Siplichiquin Shell Mound
Large shellmound with a bay view
Elevation 30 ft.

Subsurface charcoal samples recovered here have been radiocarbon dated back over 5,000 years, making this shellmound one of the oldest in the Bay Area. Other charcoal samples date from just a few hundred years ago. Perhaps this mound was an active village site when the Spanish first colonized the San Francisco peninsula.

Looking down on the shellmound from the slopes of San Bruno Mountain with San Bruno Point and San Francisco International Airport in the background. The shellmound lies under the triangular patch of yellow weeds adjacent to a willow grove right off Bayshore Blvd. and U.S. 101.

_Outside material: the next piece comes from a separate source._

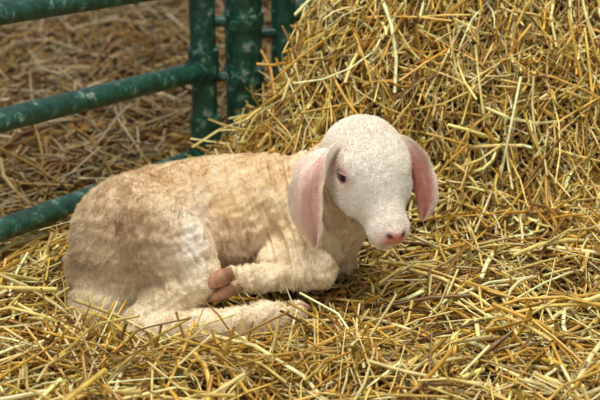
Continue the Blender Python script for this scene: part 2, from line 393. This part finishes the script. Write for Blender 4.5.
# =================== GATE ===================
M_paint,nt,b=new_mat('green_paint_mat')
tc=nt.nodes.new('ShaderNodeTexCoord'); n1=nt.nodes.new('ShaderNodeTexNoise'); n1.inputs['Scale'].default_value=36; n1.inputs['Detail'].default_value=9; n1.inputs['Roughness'].default_value=.74
nt.links.new(tc.outputs['Object'],n1.inputs['Vector'])
cr=nt.nodes.new('ShaderNodeValToRGB'); e=cr.color_ramp.elements
e[0].position=.34; e[0].color=(*srgb(16,42,34),1); e[1].position=.53; e[1].color=(*srgb(28,78,62),1)
x=e.new(.57); x.color=(*srgb(50,98,82),1); x=e.new(.61); x.color=(*srgb(128,148,134),1); x=e.new(.70); x.color=(*srgb(146,132,108),1)
nt.links.new(n1.outputs['Fac'],cr.inputs[0]); nt.links.new(cr.outputs[0],b.inputs['Base Color'])
bp=nt.nodes.new('ShaderNodeBump'); bp.inputs['Strength'].default_value=.6; bp.inputs['Distance'].default_value=.003
nt.links.new(n1.outputs['Fac'],bp.inputs['Height']); nt.links.new(bp.outputs[0],b.inputs['Normal']); b.inputs['Roughness'].default_value=.36
def tube(name,pts,r,parent,mat=None,cap=True,res=8):
    cu=bpy.data.curves.new(name,'CURVE'); cu.dimensions='3D'; sp=cu.splines.new('POLY'); sp.points.add(len(pts)-1)
    for i_,p_ in enumerate(pts): sp.points[i_].co=(*p_,1)
    cu.bevel_depth=r; cu.bevel_resolution=res; cu.use_fill_caps=cap
    ob=bpy.data.objects.new(name,cu); sc.collection.objects.link(ob); cu.materials.append(mat or M_paint)
    ob.parent=parent; return ob
def empty(name):
    o=bpy.data.objects.new(name,None); sc.collection.objects.link(o); return o
gate=empty('metal_gate')
A=np.array([-.56,.085]); B=np.array([-.20,.60]); D=B-A
za=[.03,.24,.436]; zb=[-.042,.151,.34]
for i_,(z0,z1) in enumerate(zip(za,zb)):
    p0=A-D*1.2; dz=(z1-z0)
    tube('rail_%d'%(i_+1),[(*p0,z0-dz*1.2),(*B,z1)],.0215,gate)
    tube('weld_collar_%d'%(i_+1),[(*(B-D*.06),z1-dz*.06),(*B,z1)],.027,gate)
tube('rail_4',[(*(A-D*1.2),.62+.11),(*B,.54)],.0215,gate)
tube('end_upright',[(B[0],B[1],-.12),(B[0],B[1],.75)],.027,gate)
tube('end_upright_left',[(*(A-D*1.2),-.05),(*(A-D*1.2),.85)],.027,gate)
for z_ in (.02,.17,.36): tube('upright_sleeve',[(B[0],B[1],z_-.03),(B[0],B[1],z_+.03)],.032,gate)
post=empty('gate_post')
tube('post_tube',[(-.118,.64,-.15),(-.118,.64,1.0)],.039,post)
for z_ in (.13,.25):
    tube('hinge_band',[(-.118,.64,z_-.015),(-.118,.64,z_+.015)],.043,post)
    tube('hinge_pin',[(-.20,.615,z_),(-.115,.63,z_)],.012,post)
    tube('hinge_bolt',[(-.135,.585,z_),(-.135,.62,z_)],.010,post)
panel=empty('metal_gate.001')
tube('end_upright',[(-.035,.68,-.15),(-.035,.68,1.0)],.026,panel)
for z_ in (.24,.40,.60):
    tube('rail',[(-.035,.68,z_),(.55,1.25,z_+.02)],.0225,panel)
    tube('latch_lug',[(-.11,.655,z_-.03),(-.035,.675,z_-.03)],.012,panel)
tube('end_upright_right',[(.55,1.25,-.1),(.55,1.25,1.0)],.026,panel)

# =================== STRAW ===================
def stalks(name,hf,N_,xr,yr,Lr,Rr,tilt,lift,colf,accept=None,parent=None,bend=.06,K=4,M=5):
    x=rng.uniform(*xr,N_); y=rng.uniform(*yr,N_)
    if accept is not None:
        k=accept(x,y); x,y=x[k],y[k]
    N_=len(x)
    e=.03; gx=(hf(x+e,y)-hf(x-e,y))/(2*e); gy=(hf(x,y+e)-hf(x,y-e))/(2*e)
    a=rng.uniform(0,2*math.pi,N_)
    L=Lr[0]+(Lr[1]-Lr[0])*rng.random(N_)**1.8; R=Rr[0]+(Rr[1]-Rr[0])*rng.random(N_)**1.6
    ti=rng.normal(0,tilt,N_)*np.clip(.12/L,.5,1.6)
    d=np.stack([np.cos(a),np.sin(a),gx*np.cos(a)+gy*np.sin(a)],1)
    nrm=np.stack([-gx,-gy,np.ones(N_)],1); nrm/=np.linalg.norm(nrm,axis=1,keepdims=True)
    d/=np.linalg.norm(d,axis=1,keepdims=True); d=d+nrm*np.tan(np.clip(ti,-1.2,1.2))[:,None]; d/=np.linalg.norm(d,axis=1,keepdims=True)
    lf=rng.uniform(*lift,N_)
    c=np.stack([x,y,hf(x,y)],1)+nrm*(lf+np.abs(np.sin(ti))*L*.28)[:,None]
    s=np.cross(d,rng.normal(size=(N_,3))); s/=np.linalg.norm(s,axis=1,keepdims=True); u=np.cross(d,s)
    t=np.linspace(-.5,.5,K)
    bd=(s*rng.normal(0,bend,(N_,1))+u*rng.normal(0,bend,(N_,1)))*L[:,None]
    ctr=c[:,None]+d[:,None]*(t[None]*L[:,None])[...,None]+bd[:,None]*(1-4*t**2)[None,:,None]
    keep=(sdf_at(ctr).min(1)>.0005)&(sdf_at((ctr[:,1:]+ctr[:,:-1])/2).min(1)>.0005)
    ctr,s,u,R,L,lf,x,y=[q[keep] for q in (ctr,s,u,R,L,lf,x,y)]; N_=len(x)
    an=np.linspace(0,2*math.pi,M,endpoint=False); fl=rng.uniform(.25,.85,N_)
    ring=s[:,None,None]*(R[:,None,None]*np.cos(an)[None,None,:])[...,None]+u[:,None,None]*((R*fl)[:,None,None]*np.sin(an)[None,None,:])[...,None]
    Vv=(ctr[:,:,None]+ring).reshape(-1,3)
    i=(np.arange(K-1)[:,None]*M+np.arange(M)[None]); j=(np.arange(K-1)[:,None]*M+(np.arange(M)+1)%M)
    q=np.stack([i,j,j+M,i+M],-1).reshape(-1,4)
    Qd=(np.arange(N_)[:,None,None]*(K*M)+q[None]).reshape(-1,4)
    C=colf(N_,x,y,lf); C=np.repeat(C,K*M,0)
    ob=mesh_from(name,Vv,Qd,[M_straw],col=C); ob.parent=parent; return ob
pal=np.array([srgb(*c) for c in [(224,184,84),(240,212,126),(212,168,66),(192,144,52),(248,232,168),(172,124,46),(132,94,40),(206,174,78),(224,202,122),(238,218,148)]])
def colf(dark=1.0,pr=None):
    def g(N_,x,y,lf):
        c=pal[rng.choice(len(pal),N_,p=pr)]*rng.uniform(.65,1.15,(N_,1))
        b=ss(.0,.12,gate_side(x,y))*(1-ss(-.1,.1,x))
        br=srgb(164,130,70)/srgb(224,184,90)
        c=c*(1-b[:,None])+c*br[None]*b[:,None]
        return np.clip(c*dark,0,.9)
    return g
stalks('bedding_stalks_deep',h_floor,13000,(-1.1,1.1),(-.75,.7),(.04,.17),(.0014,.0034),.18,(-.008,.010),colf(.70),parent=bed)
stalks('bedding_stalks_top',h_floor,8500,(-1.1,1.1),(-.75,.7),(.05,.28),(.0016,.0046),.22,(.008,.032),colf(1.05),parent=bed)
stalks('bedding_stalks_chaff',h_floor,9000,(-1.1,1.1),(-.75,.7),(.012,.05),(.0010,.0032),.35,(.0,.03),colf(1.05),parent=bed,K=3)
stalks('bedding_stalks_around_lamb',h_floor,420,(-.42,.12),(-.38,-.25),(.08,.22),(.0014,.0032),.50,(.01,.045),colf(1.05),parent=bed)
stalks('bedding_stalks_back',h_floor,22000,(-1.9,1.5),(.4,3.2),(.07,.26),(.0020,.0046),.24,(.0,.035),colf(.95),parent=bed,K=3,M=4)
onp=lambda x,y:(h_pile(x,y)>.01)
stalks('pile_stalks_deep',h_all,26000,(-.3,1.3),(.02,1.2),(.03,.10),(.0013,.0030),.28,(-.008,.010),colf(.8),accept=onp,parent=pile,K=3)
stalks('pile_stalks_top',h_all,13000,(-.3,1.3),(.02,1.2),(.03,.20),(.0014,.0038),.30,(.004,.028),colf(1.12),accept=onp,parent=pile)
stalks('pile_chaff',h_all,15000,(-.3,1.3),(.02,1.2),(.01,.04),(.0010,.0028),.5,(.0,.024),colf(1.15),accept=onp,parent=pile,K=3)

# =================== LIGHT / CAMERA ===================
w=bpy.data.worlds.new('barn_daylight'); sc.world=w; w.use_nodes=True
bg=w.node_tree.nodes['Background']; bg.inputs[0].default_value=(.97,.98,1.0,1); bg.inputs[1].default_value=.42
def area(name,loc,tgt,size,en,col):
    l=bpy.data.lights.new(name,'AREA'); l.size=size; l.energy=en; l.color=col
    o=bpy.data.objects.new(name,l); sc.collection.objects.link(o); o.location=loc
    o.rotation_euler=(Vector(tgt)-Vector(loc)).to_track_quat('-Z','Y').to_euler()
area('barn_skylight',(.1,.2,3.0),(0,0,0),1.5,104,(1,.97,.90))
area('front_left_area',(-1.6,-2.6,2.6),(0,0,.1),1.2,34,(1,.97,.92))  # weaker area lamp, high at front left, aimed at scene centre
cam=bpy.data.cameras.new('camera'); co=bpy.data.objects.new('camera',cam); sc.collection.objects.link(co); sc.camera=co
co.location=(0,-2.2,1.2); co.rotation_euler=(Vector((0,.901,-.434))).to_track_quat('-Z','Y').to_euler()
cam.lens=86; cam.sensor_width=36; cam.clip_start=.05
cam.dof.use_dof=True; cam.dof.focus_distance=2.34; cam.dof.aperture_fstop=4.5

In 1909 N. C. Nelson published Shellmounds of the San Francisco Bay Region, which included a map showing the location and degree of preservation of 425 “shell heaps.” The Siplichiquin mound was represented as being “partially present” on Nelson’s map. Bob stands on the shellmound, as does the photographer, below its highest point. In its aboriginal state the mound would have sloped gradually toward the bay. Evidently it was excavated before 1909, perhaps during construction of the San Bruno Turnpike in 1858. We estimate its pre-excavation size as 75 yards long, 30 yards wide, and 6-8 yards deep.


The grey soil of the mound is full of shells and feels spongy when walked on. No wonder road contractors prized it as ballast for their roadbeds.


Shells from some of the bivalves consumed here. The shells were returned to the mound after being photographed.


We don’t think this is a prehistoric tsektsel (prayer seat), but it sure is a great place to take in some fabulous views.